Строгие определения игры на сегодняшний день не охватывают всего ее многообразия. Определение игры животных как избыточной, «спонтанной» активности и даже «преадаптации» скудновато, когда речь идет об «играх, в которые играют люди»; а определения, которые противопоставляют игру серьезной деятельности, вроде «…занятие, обусловленное совокупностью определенных правил, приемов и служащее для заполнения досуга»[3], имеют мало отношения к игре в филогенезе.

В попытках понять, что же такое игра в принципе, звучат ноты отчаяния. В середине ХХ в. Х. Шлосберг заявил, что игра – это полностью неопределенное и научно бесполезное понятие, и то, что мы называем игрой, включает в себя различные типы поведения, которые надо исследовать раздельно (Schlosberg 1947).

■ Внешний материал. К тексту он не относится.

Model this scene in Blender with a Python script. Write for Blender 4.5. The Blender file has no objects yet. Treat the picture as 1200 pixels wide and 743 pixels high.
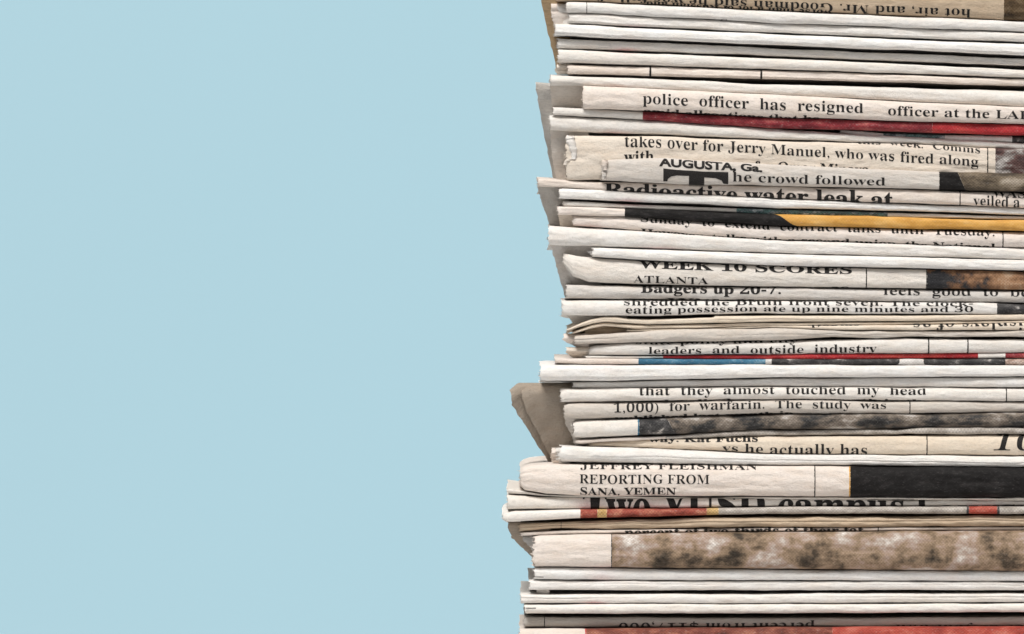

Французский социолог Р. Кайуа, посвятив игре цикл своих работ, предложив свою классификацию игр и выдвинув идею создания социологии, основанной на играх, тем не менее, утверждает: «… сами факты, изучаемые под названием игр, в каждом случае крайне разнородны… слово “игра” здесь просто вводит в заблуждение и своей обманчивой обобщенностью поддерживает стойкие иллюзии насчет якобы родственной связи между совершенно несхожими типами поведения» (Кайуа 2007: 173).